As restrições a liberdade, a perda de cidadania, ou sua gradação, coisa que o maldito dinheiro faz a todo momento em nossa sociedade, mas de forma dissimulada, e que a justiça como corpo de estruturação social combate como âncora firme da igualdade na diferença, e não da diferença na igualdade, onde as pessoas possam ser classificadas por um ideia etérea de justiça social, onde todos devam contribuir, e de forma desigual, com o que todos nós concordamos, e que é mesmo a base do nosso sistema de contribuições, o IRS, mas que não retira nem dá direitos a ninguém, retira-lhes o dinheiro, que são possibilidades, não são direitos, se você não tem dinheiro para comprar uma casa com piscina para se refrescar no calor, é uma impossibilidade sua, mas não um direito que lhe seja atribuído ou negado, negar ou permitir a alguém o que quer que seja, é outra coisa, noutra esfera, a da justiça, e a classificação social gera injustiça apenas.

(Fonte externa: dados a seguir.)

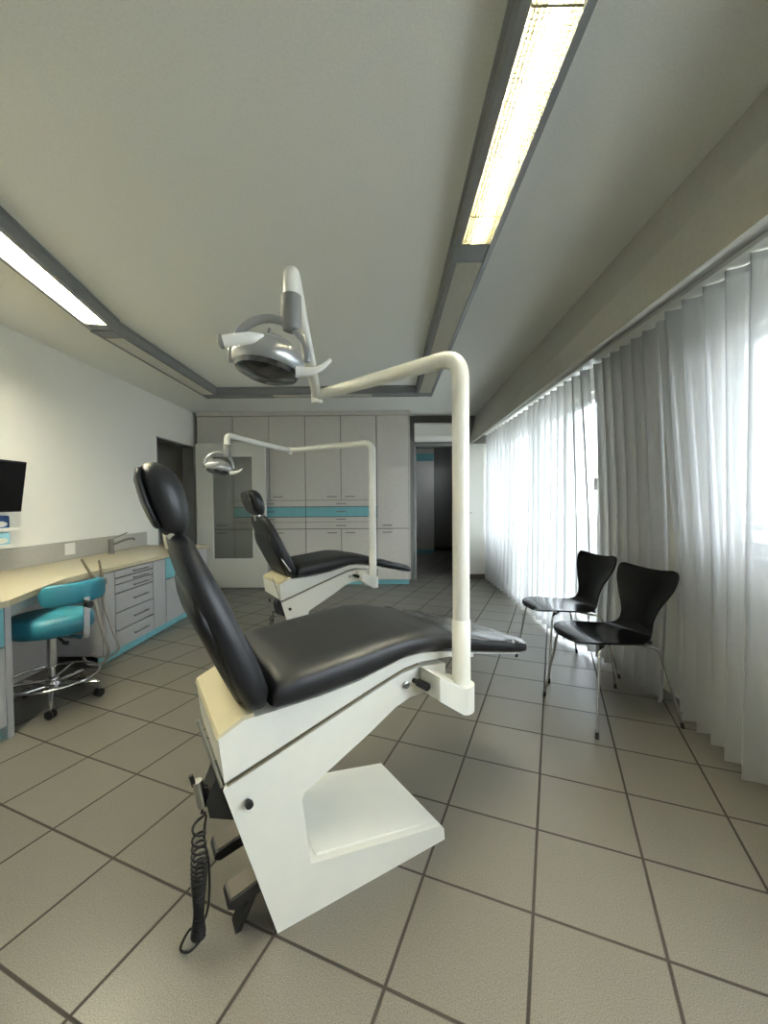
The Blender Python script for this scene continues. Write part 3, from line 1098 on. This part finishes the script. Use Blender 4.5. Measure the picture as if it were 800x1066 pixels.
# ------------------------------------------------------------------ black moulded chairs
def shell_mesh():
    prof = [(0.252, 0.434), (0.249, 0.438), (0.236, 0.445), (0.212, 0.452), (0.17, 0.457), (0.10, 0.455), (0.03, 0.449), (-0.05, 0.442), (-0.12, 0.441), (-0.165, 0.452),
            (-0.195, 0.480), (-0.215, 0.53), (-0.232, 0.59), (-0.250, 0.65), (-0.266, 0.71), (-0.281, 0.765), (-0.290, 0.795), (-0.293, 0.806), (-0.294, 0.811)]
    hw = [0.045, 0.085, 0.130, 0.166, 0.192, 0.207, 0.208, 0.198, 0.174, 0.144, 0.120, 0.115, 0.136, 0.170, 0.200, 0.210, 0.202, 0.188, 0.165]
    P = smooth_path([(x, h, z) for (x, z), h in zip(prof, hw)], 4)
    n = 16
    T = 0.005
    def pt(i, t, sgn):
        p = P[i]
        a = P[min(i + 1, len(P) - 1)] - P[max(i - 1, 0)]
        tx, tz = a.x, a.z
        l = math.hypot(tx, tz)
        nx, nz = tz / l, -tx / l          # normal: up on the seat, forward on the back
        if nz < 0 and nx < 0:
            nx, nz = -nx, -nz
        dish = t * t * (0.006 + 0.016 * min(1.0, max(0.0, (p.z - 0.47) / 0.15)))
        # soften the top edge into a shallow dip between the two ears
        dz = -0.012 * (1 - t * t) * max(0.0, (i - len(P) + 17) / 16)
        return Vector((p.x + nx * (dish + sgn * T), p.y * t, p.z + nz * (dish * 0.8 + sgn * T) + dz))
    bm = bmesh.new()
    top = [[bm.verts.new(pt(i, -1 + 2 * j / n, 1)) for j in range(n + 1)] for i in range(len(P))]
    bot = [[bm.verts.new(pt(i, -1 + 2 * j / n, -1)) for j in range(n + 1)] for i in range(len(P))]
    for i in range(len(P) - 1):
        for j in range(n):
            bm.faces.new((top[i][j], top[i][j + 1], top[i + 1][j + 1], top[i + 1][j]))
            bm.faces.new((bot[i][j], bot[i + 1][j], bot[i + 1][j + 1], bot[i][j + 1]))
    for i in range(len(P) - 1):
        bm.faces.new((top[i][0], top[i + 1][0], bot[i + 1][0], bot[i][0]))
        bm.faces.new((top[i][n], bot[i][n], bot[i + 1][n], top[i + 1][n]))
    for j in range(n):
        bm.faces.new((top[0][j], bot[0][j], bot[0][j + 1], top[0][j + 1]))
        bm.faces.new((top[-1][j], top[-1][j + 1], bot[-1][j + 1], bot[-1][j]))
    return bm


def shell_chair(loc, rz, label):
    r = thing('shell_chair', label, 'chair', loc, rz, 'black moulded chairs by the curtains')
    obj('seat_shell', shell_mesh(), 'black_w', r, 50)
    obj('mount_plate', lathe([(0.075, 0.424), (0.085, 0.428), (0.085, 0.437)], None, 24), 'black_p', r, 40)
    for sx, sy in ((1, 1), (1, -1), (-1, 1), (-1, -1)):
        if sx > 0:
            pts = [(0.03, 0.02 * sy, 0.42), (0.10, 0.115 * sy, 0.425), (0.165, 0.165 * sy, 0.428), (0.182, 0.178 * sy, 0.40), (0.235, 0.232 * sy, 0.0)]
        else:
            pts = [(-0.03, 0.02 * sy, 0.42), (-0.11, 0.135 * sy, 0.412), (-0.155, 0.175 * sy, 0.412), (-0.175, 0.19 * sy, 0.385), (-0.27, 0.238 * sy, 0.0)]
        pts = [Vector(q) for q in pts]
        foot = pts[-1]
        d = (pts[-2] - foot).normalized()
        pts[-1] = foot + d * 0.02
        lg = obj('leg', tube(round_path(pts, 0.03), 0.007, 10), 'chrome', r, 50)
        obj('foot_cap', tube([foot, foot + d * 0.03], [0.010, 0.009], 10), 'rubber', lg, 40)
        if True:
            bp_ = Vector((0.15 if sx > 0 else -0.14, 0.155 * sy, 0.436))
            obj('buffer', lathe([(0.012, -0.008), (0.012, 0.006)], Matrix.Translation(bp_), 10), 'rubber', lg, 40)
    return r


c1 = shell_chair((1.225, 2.32, 0), PI + 0.20, 'black moulded plywood chair on steel legs, nearer the camera')
c2 = copy_thing(c1, (1.245, 2.945, 0), PI + 0.15, 'black moulded plywood chair on steel legs, farther from the camera')


# ------------------------------------------------------------------ dental chairs
VC = 0.205
CU = [  # u, top, bottom, half width
    (-0.012, 0.700, 0.640, 0.238), (0.0, 0.722, 0.632, 0.246), (0.06, 0.742, 0.630, 0.250), (0.15, 0.752, 0.638, 0.252), (0.25, 0.762, 0.650, 0.252), (0.35, 0.772, 0.672, 0.252),
    (0.42, 0.775, 0.688, 0.252), (0.50, 0.768, 0.690, 0.248), (0.58, 0.750, 0.680, 0.242), (0.66, 0.728, 0.664, 0.238), (0.75, 0.704, 0.641, 0.236),
    (0.85, 0.676, 0.616, 0.226), (0.95, 0.648, 0.590, 0.212), (1.02, 0.628, 0.572, 0.198), (1.06, 0.615, 0.563, 0.182), (1.085, 0.602, 0.562, 0.160), (1.092, 0.592, 0.566, 0.140)]


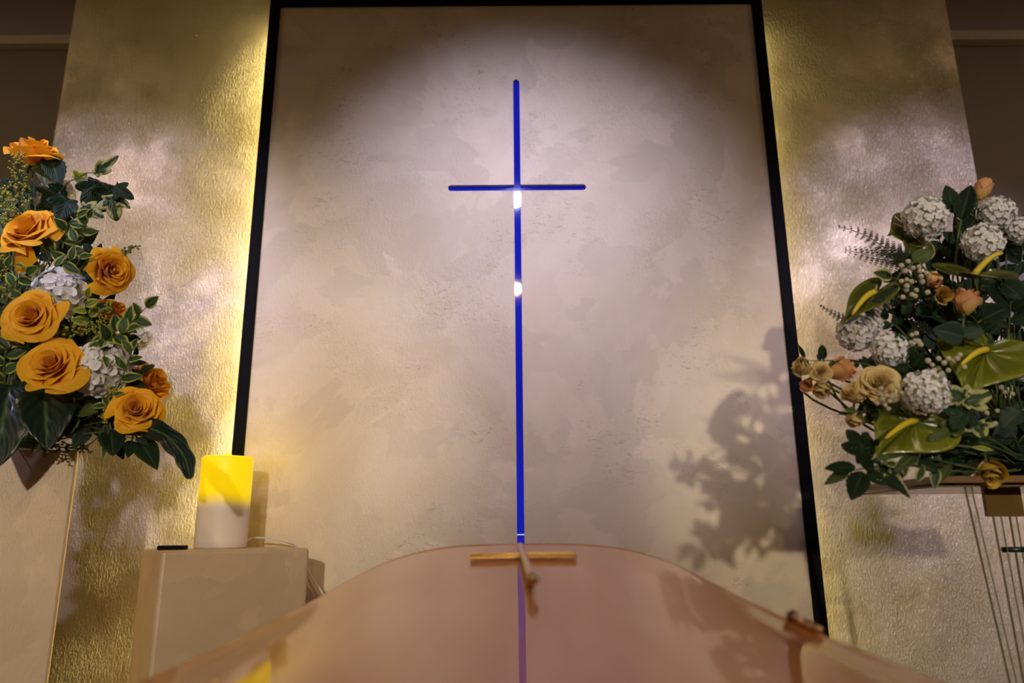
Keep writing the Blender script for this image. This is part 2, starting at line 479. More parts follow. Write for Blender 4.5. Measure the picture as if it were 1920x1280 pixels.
# blue glass cross set into the panel's slots
def blue_glass():
    m, nt, b = new_mat('blue_glass')
    b.inputs['Base Color'].default_value = (0.003, 0.006, 0.2, 1)
    b.inputs['Roughness'].default_value = 0.03
    b.inputs['IOR'].default_value = 1.5
    tc = N(nt, 'ShaderNodeTexCoord')
    nz = N(nt, 'ShaderNodeTexNoise', i_Scale=1.6, i_Detail=1.0)
    nt.links.new(tc.outputs['Object'], nz.inputs['Vector'])
    r = N(nt, 'ShaderNodeValToRGB'); r.color_ramp.elements[0].position = 0.35; r.color_ramp.elements[1].position = 0.7
    r.color_ramp.elements[0].color = (0.006, 0.008, 0.33, 1); r.color_ramp.elements[1].color = (0.010, 0.025, 0.72, 1)
    nt.links.new(nz.outputs['Fac'], r.inputs[0]); nt.links.new(r.outputs[0], b.inputs['Emission Color'])
    b.inputs['Emission Strength'].default_value = 0.55
    return m
M_blue = blue_glass()
cr = thing('wall_cross', 'tall slender glowing blue glass cross let into the beige panel', 'cross', (cx, YP + 0.012, zbm))
v = MB(); v.box((-sw, 0, 0.13 - zbm), (sw, 0.012, ztip - zbm)); v.build('upright', M_blue, cr, False)
v = MB(); v.box((bx0 - cx, 0.0005, -rb_), (-sw, 0.012, rb_)); v.build('crossbar_arm', M_blue, cr, False)
v = MB(); v.box((sw, 0.0005, -rb_), (bx1 - cx, 0.012, rb_)); v.build('crossbar_arm', M_blue, cr, False)
zj = at(974, 1002, YP).z - zbm
v = MB(); v.box((-sw, -0.001, zj - 0.0015), (sw, -0.0002, zj + 0.0015)); v.build('glass_joint', simple('joint_white', (0.6, 0.7, 0.9), 0.3, emit=(0.5, 0.65, 1), es=0.8), cr, False)

# ceiling spot fixtures
descs = ['ceiling spotlight lighting the middle of the framed panel', 'ceiling spotlight lighting the wall over the orange roses', 'ceiling spotlight lighting the wall over the anthuriums',
         'warm ceiling spotlight behind the camera above the coffin']
for (x, y, z, aim, *_), d in zip(FRONT, ('wall spotlight pointing at the orange rose arrangement', 'wall spotlight pointing at the anthurium arrangement')):
    t = thing('wall_spotlight', d, 'spotlight', (x, -4.2, z), 'wall spotlights behind the camera')
    MB().box((-0.03, 0, -0.03), (0.03, 0.16, 0.03)).build('bracket', M_metal, t, False)
    MB().tube([(0, 0.10, 0), (0, 0.235, 0)], 0.045, 24).build('lamp_body', M_metal, t, False)
    MB().tube([(0, 0.2351, 0), (0, 0.237, 0)], 0.038, 24).build('lamp_face', M_lamp, t, False)
for (x, y, aim, *_), d in zip(SPOTS, descs):
    t = thing('ceiling_spotlight', d, 'ceiling light', (x, y, CEIL), 'round ceiling spotlights')
    MB().lathe([(0.052, 0), (0.060, -0.002), (0.060, -0.008), (0.046, -0.012), (0.044, -0.004), (0.044, 0)], 32, cap=False).build('trim_ring', M_metal, t)
    MB().lathe([(0.001, -0.006), (0.044, -0.006), (0.044, -0.002), (0.001, -0.002)], 32).build('lamp_face', M_lamp, t)

# ------------------------------------------------------------------ pedestals
def pedestal(name, label, corner, ang, wid, dep, top):
    t = thing(name, label, 'pedestal', (corner.x, corner.y, 0))
    t.rotation_euler = (0, 0, ang)
    o = MB().box((0, 0, 0.0), (wid, dep, top)).build('body', M_ped, t, False)
    bevel(o, 0.006, 3)
    return t
# low pedestal with the candle lamp
c0 = at(303, 1032, 1.75); PT = c0.z
A1 = R(35); W1, D1 = 0.348, 0.25
low = thing('pedestal', 'low sand-coloured plaster pedestal carrying the yellow candle lamp', 'pedestal', (c0.x, c0.y, 0))
low.rotation_euler = (0, 0, A1)
bevel(MB().box((0, 0, 0), (W1, D1, PT)).build('body', M_ped, low, False), 0.009, 4)
# tall pedestal under the roses
c1 = at(148, 844, 1.75); TT = c1.z
A2 = R(29.9); W2, D2 = 0.36, 0.30
tall = thing('pedestal', 'tall sand-coloured plaster pedestal under the orange rose arrangement', 'pedestal', (c1.x - W2 * math.cos(A2), c1.y - W2 * math.sin(A2), 0))
tall.rotation_euler = (0, 0, A2)
bevel(MB().box((0, 0, 0), (W2, D2, TT)).build('body', M_ped, tall, False), 0.006, 3)

# ------------------------------------------------------------------ candle lamp, remote, cable
def candle_mat():
    m, nt, b = new_mat('lit_wax')
    tc = N(nt, 'ShaderNodeTexCoord'); s = N(nt, 'ShaderNodeSeparateXYZ')
    nz = N(nt, 'ShaderNodeTexNoise', i_Scale=9.0, i_Detail=2.0)
    nt.links.new(tc.outputs['Object'], nz.inputs['Vector']); nt.links.new(tc.outputs['Object'], s.inputs[0])
    ad = N(nt, 'ShaderNodeMath', operation='MULTIPLY_ADD'); ad.inputs[1].default_value = 0.03
    nt.links.new(nz.outputs['Fac'], ad.inputs[0]); nt.links.new(s.outputs[2], ad.inputs[2])
    r = N(nt, 'ShaderNodeMapRange', interpolation_type='SMOOTHSTEP')
    r.inputs['From Min'].default_value = 0.105; r.inputs['From Max'].default_value = 0.160; r.inputs['To Min'].default_value = 0.0; r.inputs['To Max'].default_value = 0.85
    nt.links.new(ad.outputs[0], r.inputs['Value']); nt.links.new(r.outputs[0], b.inputs['Emission Strength'])
    b.inputs['Emission Color'].default_value = (1.0, 0.68, 0.0, 1)
    mc_ = N(nt, 'ShaderNodeMixRGB'); mc_.inputs[1].default_value = (0.90, 0.78, 0.68, 1); mc_.inputs[2].default_value = (0.80, 0.55, 0.01, 1)  # upper wax coloured yellow to carry the lamp's glow in the base colour
    r2 = N(nt, 'ShaderNodeMapRange', interpolation_type='SMOOTHSTEP'); r2.inputs['From Min'].default_value = 0.112; r2.inputs['From Max'].default_value = 0.150
    nt.links.new(ad.outputs[0], r2.inputs['Value']); nt.links.new(r2.outputs[0], mc_.inputs[0]); nt.links.new(mc_.outputs[0], b.inputs['Base Color'])
    b.inputs['Roughness'].default_value = 0.5
    return m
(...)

Entender tudo isso como o mesmo, estabelecendo gradações sociais à conta de notação, ou seja atribuir valores a cada um, é uma injustiça que nem nos tempos mais sombrios se perpetrou. Nem na dita idade média, época que quando havia convulsões todos estavam obrigados a seus senhores, e punham suas vidas a serviço dos interesses desses senhores, pois quando nessa época se lançava algum projeto, a construção de um edifício público por exemplo, todos contribuíam com o que podia cada um, e em alguns prédios está mesmo escrito que a obra foi feita com dinheiro dos fieis (esmolas e ofertas) e a ajuda (trabalho) dos pobres, ou seja os que não tinham 'valores meteriais' a ofertar, ofereciam seu trabalho, sua mão d'obra, ou seja, eram todos válidos, com a nota social da sua possibilidade inclusiva, mas se algum destes quisesse ir embora, quisesse não trabalhar, ou algo assim, nada lhe acontecia, pois a impossibilidade exclusiva sempre foi direito inalienável, e os que não queriam, por apenas não querer participar, se excluíam e pronto.
A nota social exclusiva é que é a maior ignomínia, a maior mancha social, a maior pecha, a degradação final da condição humana, ao restringir essa condição alegadamente por não contribuir para o todo, retirando direitos ao indivíduo em função disto, essa notação de dar nota é diminuí-lo, é apodá-lo, é escravizá-lo, restringindo sua liberdade, e na de cada um a de todos, retirando direitos inalienáveis e sagrados inerentes à pessoa, estabelecendo a mesquinhez suprema, a suprema miséria, a maior que pode envolver a condição humana.